-- Begin --

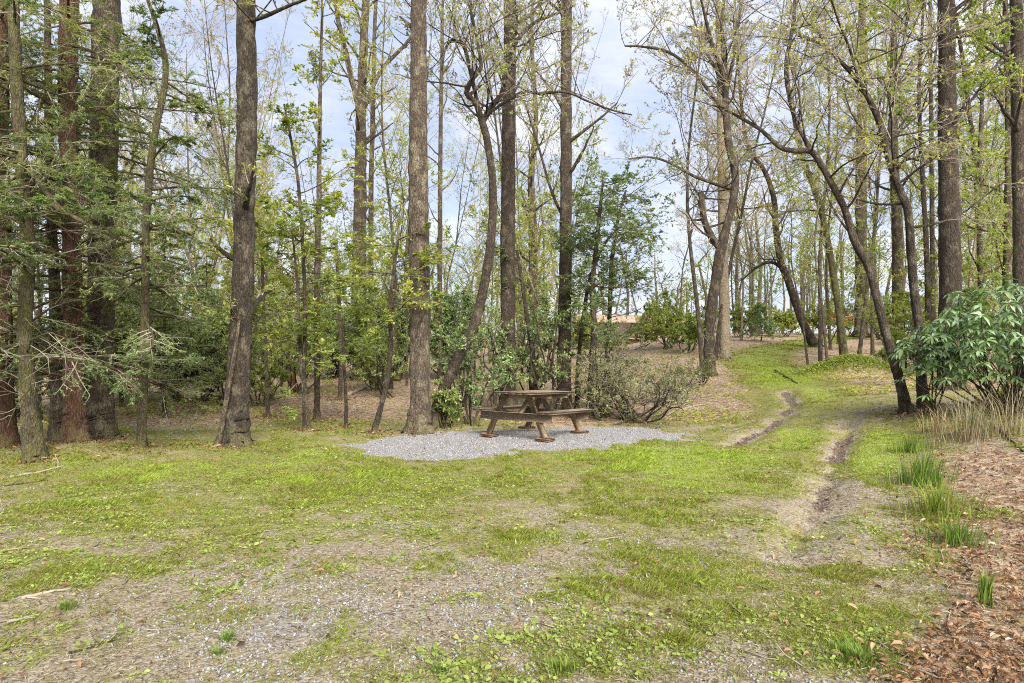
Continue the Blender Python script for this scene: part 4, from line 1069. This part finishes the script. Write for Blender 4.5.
def understory():
    """short leafy young trees between the trunks, copied from three prototypes"""
    rn = np.random.default_rng(33)
    pr = []
    for q, (h, lm, bk) in enumerate(((6.5, 'spring', 'grey'), (5.0, 'lime', 'brown'), (7.5, 'spring', 'pale'))):
        tr = Tree(SP['young'], 300 + q)
        P = [np.array([0, 0, -.1])]; a = np.zeros(2)
        for t in np.linspace(.15, 1, 6):
            a = a + tr.rn.normal(0, .05 * h, 2); P.append(np.array([a[0], a[1], h * t]))
        Q, W = tr.trunk(P, .008 * h * np.linspace(1, .15, 7), 6)
        tr.shoots(Q, W, h * .15, 24, lens=h * .2, elev=(0, 50))
        pr.append(tr.finish('young_tree', (0, 0, 0), 'x', 'tree', bk, lm, 'young leafy trees under the tall trunks'))
    names = ['young yellow-green tree', 'low lime-leaved young tree', 'taller pale young tree']
    spots = []; tries = 0
    while len(spots) < 62 and tries < 3000:
        tries += 1
        px = rn.uniform(90, 560) if rn.random() < .55 else rn.uniform(690, 1060); d = 18 * (52 / 18) ** rn.random()
        if px < 700 and d < 22: continue
        x = (px - HX) / F * d
        if pl_dist(np.array(x), np.array(d), PATH) < 2.6: continue
        if any(abs(px - t[0]) < 4 for t in TREES) or any(math.hypot(x - a, d - b_) < 2 for a, b_, _ in spots): continue
        spots.append((x, d, px))
    spots.sort(key=lambda t: t[2]); used = [False] * 3; cnt = {}
    for x, d, px in spots:
        k = int(rn.integers(0, 3)); g = max(i for i in range(len(MARKS)) if px >= MARKS[i][0]); A, B = MARKS[g][1], MARKS[g + 1][1]
        cnt[g, k] = cnt.get((g, k), 0) + 1; o_ = ORD[cnt[g, k] - 1]
        lab = f"{names[k]}, {o_} from left between {A} and {B}" if A and B else (f"{names[k]}, {o_} from left, left of {B}" if B else f"{names[k]}, {o_} from left, right of {A}")
        loc = (x, d, float(terr(x, d)) - .03); rz = rn.random() * 6.28; s_ = rn.uniform(.75, 1.2)
        if not used[k]:
            used[k] = True; r = pr[k]; r.location = loc; r.rotation_euler = (0, 0, rz); r.scale = (s_,) * 3; r['label'] = lab
        else: dup(pr[k], loc, rz, s_, lab)


understory()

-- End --

** What is needed **
Give every line above again exactly, with no pictures.

** Exercise output **
Continue the Blender Python script for this scene: part 4, from line 1069. This part finishes the script. Write for Blender 4.5.
def understory():
    """short leafy young trees between the trunks, copied from three prototypes"""
    rn = np.random.default_rng(33)
    pr = []
    for q, (h, lm, bk) in enumerate(((6.5, 'spring', 'grey'), (5.0, 'lime', 'brown'), (7.5, 'spring', 'pale'))):
        tr = Tree(SP['young'], 300 + q)
        P = [np.array([0, 0, -.1])]; a = np.zeros(2)
        for t in np.linspace(.15, 1, 6):
            a = a + tr.rn.normal(0, .05 * h, 2); P.append(np.array([a[0], a[1], h * t]))
        Q, W = tr.trunk(P, .008 * h * np.linspace(1, .15, 7), 6)
        tr.shoots(Q, W, h * .15, 24, lens=h * .2, elev=(0, 50))
        pr.append(tr.finish('young_tree', (0, 0, 0), 'x', 'tree', bk, lm, 'young leafy trees under the tall trunks'))
    names = ['young yellow-green tree', 'low lime-leaved young tree', 'taller pale young tree']
    spots = []; tries = 0
    while len(spots) < 62 and tries < 3000:
        tries += 1
        px = rn.uniform(90, 560) if rn.random() < .55 else rn.uniform(690, 1060); d = 18 * (52 / 18) ** rn.random()
        if px < 700 and d < 22: continue
        x = (px - HX) / F * d
        if pl_dist(np.array(x), np.array(d), PATH) < 2.6: continue
        if any(abs(px - t[0]) < 4 for t in TREES) or any(math.hypot(x - a, d - b_) < 2 for a, b_, _ in spots): continue
        spots.append((x, d, px))
    spots.sort(key=lambda t: t[2]); used = [False] * 3; cnt = {}
    for x, d, px in spots:
        k = int(rn.integers(0, 3)); g = max(i for i in range(len(MARKS)) if px >= MARKS[i][0]); A, B = MARKS[g][1], MARKS[g + 1][1]
        cnt[g, k] = cnt.get((g, k), 0) + 1; o_ = ORD[cnt[g, k] - 1]
        lab = f"{names[k]}, {o_} from left between {A} and {B}" if A and B else (f"{names[k]}, {o_} from left, left of {B}" if B else f"{names[k]}, {o_} from left, right of {A}")
        loc = (x, d, float(terr(x, d)) - .03); rz = rn.random() * 6.28; s_ = rn.uniform(.75, 1.2)
        if not used[k]:
            used[k] = True; r = pr[k]; r.location = loc; r.rotation_euler = (0, 0, rz); r.scale = (s_,) * 3; r['label'] = lab
        else: dup(pr[k], loc, rz, s_, lab)


understory()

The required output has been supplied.